*EXERCISE AIM*: Return verbatim everything from the first line through the line that contains "o.data.set_sharp_from_angle(angle=R(30))", and stop there.

[Begin SOURCE DATA]

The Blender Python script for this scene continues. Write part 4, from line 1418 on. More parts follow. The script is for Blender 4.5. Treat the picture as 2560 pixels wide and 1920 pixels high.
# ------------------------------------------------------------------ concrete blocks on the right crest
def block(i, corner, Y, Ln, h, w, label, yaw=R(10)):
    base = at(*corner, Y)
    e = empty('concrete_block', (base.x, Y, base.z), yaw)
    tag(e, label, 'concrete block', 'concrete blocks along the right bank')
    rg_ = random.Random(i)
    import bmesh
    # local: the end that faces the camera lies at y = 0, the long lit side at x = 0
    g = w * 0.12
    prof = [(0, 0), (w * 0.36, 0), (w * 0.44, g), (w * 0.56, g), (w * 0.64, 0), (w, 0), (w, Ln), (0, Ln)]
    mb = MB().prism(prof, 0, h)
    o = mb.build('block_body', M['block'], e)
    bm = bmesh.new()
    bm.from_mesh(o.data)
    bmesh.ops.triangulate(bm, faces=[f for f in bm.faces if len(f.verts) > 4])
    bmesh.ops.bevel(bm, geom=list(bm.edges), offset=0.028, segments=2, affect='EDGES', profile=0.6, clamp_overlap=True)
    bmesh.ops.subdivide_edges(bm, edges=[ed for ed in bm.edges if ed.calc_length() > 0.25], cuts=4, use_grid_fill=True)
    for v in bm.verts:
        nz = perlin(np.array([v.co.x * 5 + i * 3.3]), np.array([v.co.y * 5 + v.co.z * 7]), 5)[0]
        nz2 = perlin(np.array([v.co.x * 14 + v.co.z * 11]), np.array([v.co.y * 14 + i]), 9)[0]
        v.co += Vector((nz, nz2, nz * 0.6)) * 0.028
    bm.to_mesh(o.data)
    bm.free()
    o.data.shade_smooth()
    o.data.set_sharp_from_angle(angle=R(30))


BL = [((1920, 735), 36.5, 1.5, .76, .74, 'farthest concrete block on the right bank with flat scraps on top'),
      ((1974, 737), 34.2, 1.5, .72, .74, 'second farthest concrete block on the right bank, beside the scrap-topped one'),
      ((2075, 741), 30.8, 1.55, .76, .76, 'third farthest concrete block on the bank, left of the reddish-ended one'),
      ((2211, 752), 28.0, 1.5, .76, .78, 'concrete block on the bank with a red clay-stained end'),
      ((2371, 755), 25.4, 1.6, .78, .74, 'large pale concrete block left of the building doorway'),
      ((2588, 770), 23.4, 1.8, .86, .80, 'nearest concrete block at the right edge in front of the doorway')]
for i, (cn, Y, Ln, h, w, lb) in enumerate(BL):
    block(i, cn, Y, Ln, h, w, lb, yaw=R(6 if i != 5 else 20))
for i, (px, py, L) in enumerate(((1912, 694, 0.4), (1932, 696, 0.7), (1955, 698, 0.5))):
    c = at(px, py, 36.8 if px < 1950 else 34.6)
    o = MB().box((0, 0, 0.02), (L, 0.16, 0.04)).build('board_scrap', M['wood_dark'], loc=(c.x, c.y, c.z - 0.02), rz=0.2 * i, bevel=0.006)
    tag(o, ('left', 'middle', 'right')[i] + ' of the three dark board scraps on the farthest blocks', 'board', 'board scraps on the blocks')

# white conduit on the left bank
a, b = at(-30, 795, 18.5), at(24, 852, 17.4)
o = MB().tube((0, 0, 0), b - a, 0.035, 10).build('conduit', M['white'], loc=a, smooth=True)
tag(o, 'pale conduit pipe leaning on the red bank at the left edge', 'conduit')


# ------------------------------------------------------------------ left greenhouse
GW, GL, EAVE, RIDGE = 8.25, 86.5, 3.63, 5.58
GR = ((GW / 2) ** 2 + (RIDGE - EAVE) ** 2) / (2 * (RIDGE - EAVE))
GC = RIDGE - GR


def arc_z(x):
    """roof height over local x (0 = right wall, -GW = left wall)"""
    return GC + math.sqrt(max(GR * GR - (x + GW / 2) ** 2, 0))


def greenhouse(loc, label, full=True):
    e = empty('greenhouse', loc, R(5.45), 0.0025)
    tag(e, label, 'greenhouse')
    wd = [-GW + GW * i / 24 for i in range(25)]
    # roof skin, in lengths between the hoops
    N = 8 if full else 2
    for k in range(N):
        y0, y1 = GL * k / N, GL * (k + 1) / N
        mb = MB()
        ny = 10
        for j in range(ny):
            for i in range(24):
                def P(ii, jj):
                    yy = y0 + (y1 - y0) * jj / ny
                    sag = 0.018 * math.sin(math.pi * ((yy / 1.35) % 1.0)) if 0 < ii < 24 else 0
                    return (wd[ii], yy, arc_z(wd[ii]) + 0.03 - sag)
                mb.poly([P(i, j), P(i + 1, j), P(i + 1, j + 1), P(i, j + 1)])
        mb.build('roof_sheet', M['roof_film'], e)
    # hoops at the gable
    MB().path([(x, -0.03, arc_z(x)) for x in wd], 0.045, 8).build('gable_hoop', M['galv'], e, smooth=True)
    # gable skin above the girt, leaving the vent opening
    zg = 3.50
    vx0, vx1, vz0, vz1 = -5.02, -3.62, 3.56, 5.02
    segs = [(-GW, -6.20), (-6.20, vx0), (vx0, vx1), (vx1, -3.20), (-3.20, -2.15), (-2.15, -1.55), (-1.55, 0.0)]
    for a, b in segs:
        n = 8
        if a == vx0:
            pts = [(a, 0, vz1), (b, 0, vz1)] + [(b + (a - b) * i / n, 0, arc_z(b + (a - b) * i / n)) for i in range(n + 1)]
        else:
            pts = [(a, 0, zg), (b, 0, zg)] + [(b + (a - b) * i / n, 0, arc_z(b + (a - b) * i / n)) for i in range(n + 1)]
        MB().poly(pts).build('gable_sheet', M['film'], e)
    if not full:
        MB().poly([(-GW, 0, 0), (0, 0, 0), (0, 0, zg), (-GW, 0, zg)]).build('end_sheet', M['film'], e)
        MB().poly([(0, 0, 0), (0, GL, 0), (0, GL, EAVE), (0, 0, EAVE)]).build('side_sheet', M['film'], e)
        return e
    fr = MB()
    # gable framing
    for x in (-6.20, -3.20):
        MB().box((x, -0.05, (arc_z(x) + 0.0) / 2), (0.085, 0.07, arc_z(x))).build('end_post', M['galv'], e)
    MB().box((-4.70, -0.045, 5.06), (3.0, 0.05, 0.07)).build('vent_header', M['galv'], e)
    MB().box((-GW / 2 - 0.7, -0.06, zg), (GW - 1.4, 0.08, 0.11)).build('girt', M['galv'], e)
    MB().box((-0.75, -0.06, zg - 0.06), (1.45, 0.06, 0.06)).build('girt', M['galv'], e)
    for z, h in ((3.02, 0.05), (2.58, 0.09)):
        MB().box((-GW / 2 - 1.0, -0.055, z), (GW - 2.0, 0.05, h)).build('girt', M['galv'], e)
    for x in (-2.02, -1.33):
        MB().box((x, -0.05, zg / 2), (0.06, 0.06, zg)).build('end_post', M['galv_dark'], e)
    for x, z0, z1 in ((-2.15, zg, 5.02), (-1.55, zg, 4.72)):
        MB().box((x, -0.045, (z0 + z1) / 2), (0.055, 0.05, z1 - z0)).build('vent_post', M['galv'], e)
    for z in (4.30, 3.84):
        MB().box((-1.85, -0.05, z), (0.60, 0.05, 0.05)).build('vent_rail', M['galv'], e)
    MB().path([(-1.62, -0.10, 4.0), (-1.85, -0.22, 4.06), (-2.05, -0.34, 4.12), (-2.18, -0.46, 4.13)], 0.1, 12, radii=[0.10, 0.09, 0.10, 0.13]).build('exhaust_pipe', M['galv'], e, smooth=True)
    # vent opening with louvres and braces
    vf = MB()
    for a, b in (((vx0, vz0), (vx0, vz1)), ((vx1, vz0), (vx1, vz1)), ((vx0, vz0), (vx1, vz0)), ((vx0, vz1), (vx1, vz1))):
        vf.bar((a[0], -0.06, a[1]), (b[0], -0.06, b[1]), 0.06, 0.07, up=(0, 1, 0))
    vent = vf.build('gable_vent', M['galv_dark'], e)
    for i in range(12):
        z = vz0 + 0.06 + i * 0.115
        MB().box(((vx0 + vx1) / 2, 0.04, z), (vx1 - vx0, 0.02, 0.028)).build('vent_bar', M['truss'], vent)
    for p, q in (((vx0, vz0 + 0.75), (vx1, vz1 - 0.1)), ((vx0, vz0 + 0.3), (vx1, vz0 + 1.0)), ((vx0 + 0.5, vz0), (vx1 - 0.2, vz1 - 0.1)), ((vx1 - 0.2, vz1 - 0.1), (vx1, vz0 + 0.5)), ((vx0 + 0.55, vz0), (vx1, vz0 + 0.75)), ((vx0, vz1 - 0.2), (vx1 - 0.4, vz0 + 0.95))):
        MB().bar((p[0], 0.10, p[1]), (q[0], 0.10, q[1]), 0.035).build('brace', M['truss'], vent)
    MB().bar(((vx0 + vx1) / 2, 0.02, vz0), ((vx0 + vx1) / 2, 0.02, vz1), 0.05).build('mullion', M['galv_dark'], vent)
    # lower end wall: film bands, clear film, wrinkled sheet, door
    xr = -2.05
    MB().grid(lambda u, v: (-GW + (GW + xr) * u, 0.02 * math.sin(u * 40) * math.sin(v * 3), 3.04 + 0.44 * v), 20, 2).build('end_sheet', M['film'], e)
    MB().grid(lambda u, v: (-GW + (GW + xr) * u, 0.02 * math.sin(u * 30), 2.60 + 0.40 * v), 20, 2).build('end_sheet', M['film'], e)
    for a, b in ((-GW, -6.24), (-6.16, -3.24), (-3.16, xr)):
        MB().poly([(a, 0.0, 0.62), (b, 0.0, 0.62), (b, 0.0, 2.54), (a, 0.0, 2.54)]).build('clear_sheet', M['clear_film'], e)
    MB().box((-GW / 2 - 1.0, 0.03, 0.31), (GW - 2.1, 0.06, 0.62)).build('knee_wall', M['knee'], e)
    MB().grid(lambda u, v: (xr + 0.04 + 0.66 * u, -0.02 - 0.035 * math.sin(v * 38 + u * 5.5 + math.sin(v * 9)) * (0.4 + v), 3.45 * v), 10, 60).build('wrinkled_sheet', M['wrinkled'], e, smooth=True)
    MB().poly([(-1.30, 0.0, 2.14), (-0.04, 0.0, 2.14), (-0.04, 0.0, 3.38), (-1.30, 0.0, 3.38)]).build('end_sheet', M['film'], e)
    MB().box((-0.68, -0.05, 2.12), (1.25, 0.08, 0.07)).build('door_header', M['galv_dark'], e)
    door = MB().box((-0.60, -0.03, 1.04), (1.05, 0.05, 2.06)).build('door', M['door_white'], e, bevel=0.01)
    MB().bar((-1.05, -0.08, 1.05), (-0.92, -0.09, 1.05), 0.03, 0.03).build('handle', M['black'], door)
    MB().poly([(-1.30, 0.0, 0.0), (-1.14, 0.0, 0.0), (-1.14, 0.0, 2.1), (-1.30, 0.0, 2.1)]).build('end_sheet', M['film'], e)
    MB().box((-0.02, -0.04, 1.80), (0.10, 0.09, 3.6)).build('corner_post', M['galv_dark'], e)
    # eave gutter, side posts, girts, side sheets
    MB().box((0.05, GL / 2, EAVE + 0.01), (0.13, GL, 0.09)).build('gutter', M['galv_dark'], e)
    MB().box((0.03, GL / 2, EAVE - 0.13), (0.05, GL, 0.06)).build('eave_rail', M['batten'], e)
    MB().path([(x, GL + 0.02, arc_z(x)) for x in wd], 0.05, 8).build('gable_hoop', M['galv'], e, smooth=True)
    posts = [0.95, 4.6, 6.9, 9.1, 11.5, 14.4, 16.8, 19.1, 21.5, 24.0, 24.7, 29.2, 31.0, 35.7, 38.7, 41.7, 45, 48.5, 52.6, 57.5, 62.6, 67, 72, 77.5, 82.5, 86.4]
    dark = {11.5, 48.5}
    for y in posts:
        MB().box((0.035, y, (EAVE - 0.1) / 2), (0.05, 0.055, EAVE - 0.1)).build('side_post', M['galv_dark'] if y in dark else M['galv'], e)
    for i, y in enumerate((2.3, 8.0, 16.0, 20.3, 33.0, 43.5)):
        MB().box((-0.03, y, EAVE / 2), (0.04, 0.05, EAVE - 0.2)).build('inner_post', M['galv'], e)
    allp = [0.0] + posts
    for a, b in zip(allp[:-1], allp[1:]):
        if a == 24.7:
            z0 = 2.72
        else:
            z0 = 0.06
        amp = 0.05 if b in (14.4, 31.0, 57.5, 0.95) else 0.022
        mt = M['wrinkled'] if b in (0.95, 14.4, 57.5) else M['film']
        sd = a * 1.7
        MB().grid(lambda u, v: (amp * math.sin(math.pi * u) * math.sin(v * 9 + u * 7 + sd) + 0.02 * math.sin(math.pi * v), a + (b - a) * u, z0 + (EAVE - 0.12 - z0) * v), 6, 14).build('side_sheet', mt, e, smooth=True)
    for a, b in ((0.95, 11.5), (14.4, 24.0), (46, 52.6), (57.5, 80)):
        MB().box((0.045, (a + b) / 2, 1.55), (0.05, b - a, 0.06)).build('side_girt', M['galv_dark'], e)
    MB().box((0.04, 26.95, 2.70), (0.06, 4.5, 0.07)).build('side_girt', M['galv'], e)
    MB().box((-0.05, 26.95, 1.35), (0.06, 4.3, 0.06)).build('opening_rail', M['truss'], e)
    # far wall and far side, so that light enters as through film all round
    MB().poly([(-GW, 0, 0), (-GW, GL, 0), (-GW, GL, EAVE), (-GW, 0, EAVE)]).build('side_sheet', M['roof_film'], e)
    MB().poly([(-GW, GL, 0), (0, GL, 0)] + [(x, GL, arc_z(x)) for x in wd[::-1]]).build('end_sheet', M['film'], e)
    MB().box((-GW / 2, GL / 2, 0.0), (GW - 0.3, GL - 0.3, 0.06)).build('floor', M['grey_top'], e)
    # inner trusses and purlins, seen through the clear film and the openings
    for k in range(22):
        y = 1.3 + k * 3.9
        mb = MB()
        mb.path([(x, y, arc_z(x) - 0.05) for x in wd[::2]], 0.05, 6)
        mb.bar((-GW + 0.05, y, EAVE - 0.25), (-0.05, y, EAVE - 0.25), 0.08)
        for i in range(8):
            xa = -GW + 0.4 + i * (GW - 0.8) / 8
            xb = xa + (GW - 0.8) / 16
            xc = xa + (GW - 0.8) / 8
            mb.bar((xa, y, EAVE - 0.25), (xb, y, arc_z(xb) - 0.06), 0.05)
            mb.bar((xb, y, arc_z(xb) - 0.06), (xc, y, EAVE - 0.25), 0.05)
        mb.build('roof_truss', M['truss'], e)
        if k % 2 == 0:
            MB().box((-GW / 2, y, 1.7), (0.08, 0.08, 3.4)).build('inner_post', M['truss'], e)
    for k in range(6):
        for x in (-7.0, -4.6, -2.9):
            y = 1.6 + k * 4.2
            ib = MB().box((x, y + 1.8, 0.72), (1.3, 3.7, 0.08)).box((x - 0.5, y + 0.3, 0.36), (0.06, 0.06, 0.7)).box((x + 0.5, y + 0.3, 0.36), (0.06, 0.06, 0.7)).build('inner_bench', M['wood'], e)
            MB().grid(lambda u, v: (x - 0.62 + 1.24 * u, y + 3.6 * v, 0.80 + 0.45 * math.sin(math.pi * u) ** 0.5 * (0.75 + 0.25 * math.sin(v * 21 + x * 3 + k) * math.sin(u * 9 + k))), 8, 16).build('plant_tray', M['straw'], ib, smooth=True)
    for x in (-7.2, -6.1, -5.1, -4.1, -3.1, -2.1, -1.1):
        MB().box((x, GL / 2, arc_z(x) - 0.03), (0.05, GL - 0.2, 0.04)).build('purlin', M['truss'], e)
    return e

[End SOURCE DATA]

*COMPLETED EXERCISE*:
The Blender Python script for this scene continues. Write part 4, from line 1418 on. More parts follow. The script is for Blender 4.5. Treat the picture as 2560 pixels wide and 1920 pixels high.
# ------------------------------------------------------------------ concrete blocks on the right crest
def block(i, corner, Y, Ln, h, w, label, yaw=R(10)):
    base = at(*corner, Y)
    e = empty('concrete_block', (base.x, Y, base.z), yaw)
    tag(e, label, 'concrete block', 'concrete blocks along the right bank')
    rg_ = random.Random(i)
    import bmesh
    # local: the end that faces the camera lies at y = 0, the long lit side at x = 0
    g = w * 0.12
    prof = [(0, 0), (w * 0.36, 0), (w * 0.44, g), (w * 0.56, g), (w * 0.64, 0), (w, 0), (w, Ln), (0, Ln)]
    mb = MB().prism(prof, 0, h)
    o = mb.build('block_body', M['block'], e)
    bm = bmesh.new()
    bm.from_mesh(o.data)
    bmesh.ops.triangulate(bm, faces=[f for f in bm.faces if len(f.verts) > 4])
    bmesh.ops.bevel(bm, geom=list(bm.edges), offset=0.028, segments=2, affect='EDGES', profile=0.6, clamp_overlap=True)
    bmesh.ops.subdivide_edges(bm, edges=[ed for ed in bm.edges if ed.calc_length() > 0.25], cuts=4, use_grid_fill=True)
    for v in bm.verts:
        nz = perlin(np.array([v.co.x * 5 + i * 3.3]), np.array([v.co.y * 5 + v.co.z * 7]), 5)[0]
        nz2 = perlin(np.array([v.co.x * 14 + v.co.z * 11]), np.array([v.co.y * 14 + i]), 9)[0]
        v.co += Vector((nz, nz2, nz * 0.6)) * 0.028
    bm.to_mesh(o.data)
    bm.free()
    o.data.shade_smooth()
    o.data.set_sharp_from_angle(angle=R(30))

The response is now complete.